> _TASK OBJECTIVE_:
Extract everything from the first line through the line with "S = bpy.context.scene", both ends included, except for any pictures.

> _DATA SHOWN_:
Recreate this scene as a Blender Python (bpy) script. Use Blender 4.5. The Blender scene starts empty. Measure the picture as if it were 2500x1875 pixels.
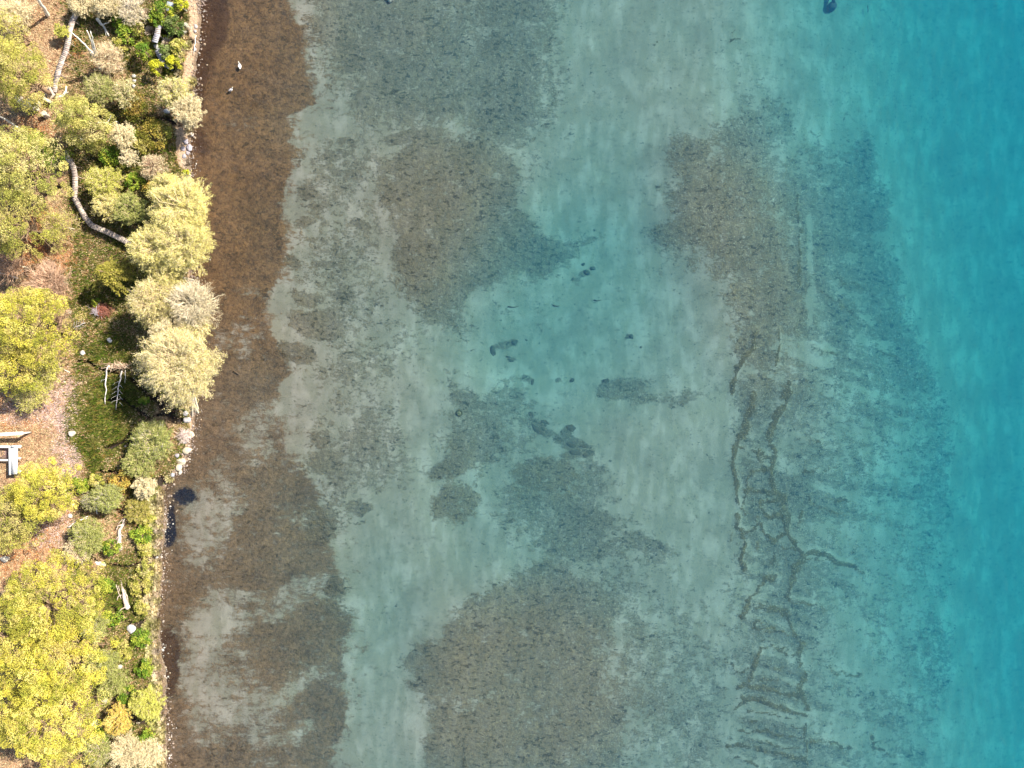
import bpy, math, random
import numpy as np
R = math.radians
rnd = random.Random(7)
rng = np.random.default_rng(7)
S = bpy.context.scene

# ------------------------------------------------------------------ camera, light, exposure
CAMZ = 67.0
cd = bpy.data.cameras.new("camera"); cam = bpy.data.objects.new("camera", cd)
S.collection.objects.link(cam); S.camera = cam
cam.location = (0, 0, CAMZ); cam.rotation_euler = (0, 0, 0)
cd.sensor_width = 36; cd.lens = 36*CAMZ/100.0; cd.clip_start = 1; cd.clip_end = 6000
SUN_EL, SUN_AZ = 40, 62         # azimuth clockwise from +Y
w = bpy.data.worlds.new("World"); S.world = w; w.use_nodes = True
nt = w.node_tree
sky = nt.nodes.new("ShaderNodeTexSky"); sky.sky_type = 'NISHITA'; sky.sun_disc = False
sky.sun_elevation = R(SUN_EL); sky.sun_rotation = R(SUN_AZ)
bg = nt.nodes["Background"]; nt.links.new(sky.outputs[0], bg.inputs[0]); bg.inputs[1].default_value = 0.085
ld = bpy.data.lights.new("sun", 'SUN'); sun = bpy.data.objects.new("sun", ld); S.collection.objects.link(sun)
ld.energy = 4.9; ld.angle = R(0.5); ld.color = (1.0, 0.915, 0.765)
sun.rotation_euler = (R(90-SUN_EL), 0, R(180-SUN_AZ))
S.view_settings.view_transform = 'Standard'; S.view_settings.look = 'None'
S.view_settings.exposure = 1.05; S.view_settings.gamma = 1
S.cycles.max_bounces = 6; S.cycles.diffuse_bounces = 2; S.cycles.transparent_max_bounces = 12
S.cycles.use_adaptive_sampling = True; S.cycles.adaptive_threshold = 0.02; S.cycles.volume_bounces = 0; S.cycles.caustics_reflective = False; S.cycles.caustics_refractive = False

# ------------------------------------------------------------------ helpers
col = S.collection
def W(px, py, z=0.0):
    """point whose place in the photograph (2500x1875 pixels) is px,py when it stands z metres above the lake"""
    f = (CAMZ-z)/CAMZ
    return ((px-1250)*0.04*f, (937.5-py)*0.04*f)

def h2(ix, iy, seed):
    n = (ix.astype(np.int64)*374761393 + iy.astype(np.int64)*668265263 + seed*974711) & 0xffffffff
    n = ((n ^ (n >> 13))*1274126177) & 0xffffffff
    return ((n ^ (n >> 16)) & 0xffff)/65535.0
def vn(x, y, sc, seed=0):
    x = np.asarray(x, float)/sc; y = np.asarray(y, float)/sc
    ix = np.floor(x); iy = np.floor(y); fx = x-ix; fy = y-iy
    fx = fx*fx*(3-2*fx); fy = fy*fy*(3-2*fy)
    a = h2(ix, iy, seed); b = h2(ix+1, iy, seed); c = h2(ix, iy+1, seed); d = h2(ix+1, iy+1, seed)
    return (a*(1-fx)+b*fx)*(1-fy)+(c*(1-fx)+d*fx)*fy
def fbm(x, y, sc, seed=0, o=4, g=.5):
    s = 0; a = 1; t = 0
    for i in range(o):
        s = s+a*vn(x, y, sc/2**i, seed+i*17); t += a; a *= g
    return s/t
def ss(a, b, x):
    t = np.clip((x-a)/(b-a), 0, 1); return t*t*(3-2*t)

SHORE = np.array([(-400,495),(0,493),(60,490),(100,487),(150,483),(200,478),(250,474),(300,468),(350,466),(400,467),(430,471),(500,474),
 (700,474),(980,480),(1010,478),(1050,474),(1090,466),(1120,452),(1150,440),(1165,424),(1180,408),(1200,402),(1250,400),(1330,394),
 (1400,396),(1500,387),(1560,389),(1640,394),(1700,399),(1760,406),(1810,406),(1875,409),(2300,430)], float)
def shore_x(Y):
    py = 937.5-np.asarray(Y, float)/0.04
    x = (np.interp(py, SHORE[:,0], SHORE[:,1])-1250)*0.04
    return x+(fbm(Y, Y*0+3, 2.2, 5)-.5)*0.45+(vn(Y, Y*0+9, .7, 8)-.5)*.22+12*np.sin((Y)/210.0)*ss(90, 300, np.abs(Y))

def shore_s(Y):
    """shoreline without its small notches"""
    py = 937.5-np.asarray(Y, float)/0.04
    x = sum(np.interp(py+k*22, SHORE[:,0], SHORE[:,1]) for k in range(-3, 4))/7
    return (x-1250)*0.04+12*np.sin((Y)/210.0)*ss(90, 300, np.abs(Y))
def offshore(X, Y):
    a = X-shore_x(Y); f = ss(.6, 4, a); return a*(1-f)+(X-shore_s(Y))*f
def poly_sd(px, py, poly):
    """signed distance in pixels, positive inside"""
    p = np.array(poly, float); n = len(p)
    d = np.full(px.shape, 1e9); ins = np.zeros(px.shape, bool)
    for i in range(n):
        a = p[i]; b = p[(i+1) % n]; e = b-a
        wx = px-a[0]; wy = py-a[1]
        t = np.clip((wx*e[0]+wy*e[1])/(e@e+1e-9), 0, 1)
        d = np.minimum(d, np.hypot(wx-e[0]*t, wy-e[1]*t))
        c = ((a[1] > py) != (b[1] > py)) & (px < (b[0]-a[0])*(py-a[1])/(b[1]-a[1]+1e-12)+a[0])
        ins ^= c
    return np.where(ins, d, -d)
def line_d(px, py, pts):
    d = np.full(px.shape, 1e9)
    for a, b in zip(pts[:-1], pts[1:]):
        a = np.array(a, float); e = np.array(b, float)-a
        wx = px-a[0]; wy = py-a[1]
        t = np.clip((wx*e[0]+wy*e[1])/(e@e+1e-9), 0, 1)
        d = np.minimum(d, np.hypot(wx-e[0]*t, wy-e[1]*t))
    return d
def blob(px, py, cx, cy, rx, ry, rot=0, soft=.5):
    c, s = math.cos(R(rot)), math.sin(R(rot))
    u = ((px-cx)*c+(py-cy)*s)/rx; v = (-(px-cx)*s+(py-cy)*c)/ry
    return 1-ss(1-soft, 1+soft, np.hypot(u, v))

# creeks through the marsh, plus a shadow near the top carved and darkened as one (photo pixels, width px)
CREEKS_AND_SHADE = [([(318,925),(345,948),(375,975),(400,1005),(418,1022)],5),([(255,975),(300,982),(340,1005),(372,1018),(405,1012)],3.5),
 ([(400,1010),(425,1026)],11),([(330,1040),(316,1060),(295,1080),(255,1092)],3),([(245,1154),(300,1160),(335,1160),(365,1172),(405,1178)],4.5),
 ([(390,1172),(415,1178)],9),([(185,1368),(230,1372),(290,1380),(345,1378),(385,1362)],3.5),([(278,1490),(305,1520),(345,1527),(375,1518)],5),
 ([(320,1755),(350,1768),(392,1762)],6),([(345,290),(400,292),(462,305)],5),([(396,84),(430,86),(468,92)],4),([(190,880),(240,896),(290,915)],3),
 ([(210,1235),(245,1240),(300,1250),(350,1252)],5)]
def land_h(X, Y):
    X = np.asarray(X, float); Y = np.asarray(Y, float)
    t = shore_x(Y)-X
    z = 0.30*ss(0, 1.1, t)+0.18*ss(1.2, 2.2, t)+1.2*ss(6, 22, t)+0.02*np.clip(t-22, 0, 900)
    z = z+(fbm(X, Y, 3.0, 31)-.5)*.5*ss(.8, 4, t)+(fbm(X, Y, .6, 33)-.5)*.22*ss(.3, 1.5, t)+6*(fbm(X, Y, 90, 36)-.4)*ss(40, 200, t)
    px = X/.04/((CAMZ-.5)/CAMZ)+1250; py = 937.5-Y/.04/((CAMZ-.5)/CAMZ)
    near = (px > 120) & (px < 520) & (py > 40) & (py < 1880)
    if near.any():
        c = np.zeros(z.shape)
        qx = px[near]+(vn(X[near], Y[near], .8, 3)-.5)*16; qy = py[near]+(vn(X[near], Y[near], .8, 4)-.5)*16
        cc = np.zeros(qx.shape)
        for pts, wd in CREEKS_AND_SHADE:
            cc = np.maximum(cc, 1-ss(wd*.7, wd*1.9, line_d(qx, qy, pts)))
        c[near] = cc
        z = z*(1-c)+(-.16)*c
    return z-0.05*(t < .02)
def gz(x, y): return float(land_h(np.array([x]), np.array([y]))[0])
def G(px, py, dz=0.0):
    """world point on the land surface under a photo pixel"""
    z = .5
    for _ in range(3):
        x, y = W(px, py, z+dz); z = gz(x, y)
    x, y = W(px, py, z+dz)
    return x, y, z

def bed_depth(X, Y):
    s = offshore(X, Y)
    tilt = np.clip(Y/37.5, -1.5, 1.5)
    se = s+ss(38, 60, s)*(tilt*np.where(tilt > 0, 8.5, 6.0)-.3)
    d = np.interp(se, [-5,0,1,3,6,10,14,20,28,36,46,54,60,66,72,80,92,110,200,4000],
                      [.0,0.03,.12,.20,.28,.40,.62,.78,.95,1.15,1.05,1.1,1.4,1.9,2.7,4.0,5.2,6.5,9,11])
    px = X/.04+1250; py = 937.5-Y/.04
    d = d+.62*blob(px, py, 1380, 740, 260, 230, 0, .7)+.25*blob(px, py, 1480, 480, 130, 180, 0, .7)+.2*blob(px, py, 920, 1520, 100, 220, 0, .8)
    d = d+.25*blob(px, py, 1250, 1100, 160, 260, 0, .8)-.12*blob(px, py, 850, 1000, 120, 250, 0, .8)
    d = d+.12*blob(px, py, 452, 1218, 34, 30, 20, .7)+.12*blob(px, py, 415, 1305, 22, 38, 0, .7)
    d = d+.10*blob(px, py, 414, 1620, 40, 90, 0, .6)
    d = d-.42*blob(px, py, 1270, 1700, 280, 250, 0, .5)-.35*blob(px, py, 1030, 520, 190, 220, -30, .7)-.35*blob(px, py, 1830, 640, 160, 330, -18, .6)
    d = np.where(s > 0, np.maximum(d, .02), d)+(fbm(X, Y, 5, 61)-.5)*.16*ss(1, 6, s)
    return d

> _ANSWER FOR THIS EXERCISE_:
Recreate this scene as a Blender Python (bpy) script. Use Blender 4.5. The Blender scene starts empty. Measure the picture as if it were 2500x1875 pixels.
import bpy, math, random
import numpy as np
R = math.radians
rnd = random.Random(7)
rng = np.random.default_rng(7)
S = bpy.context.scene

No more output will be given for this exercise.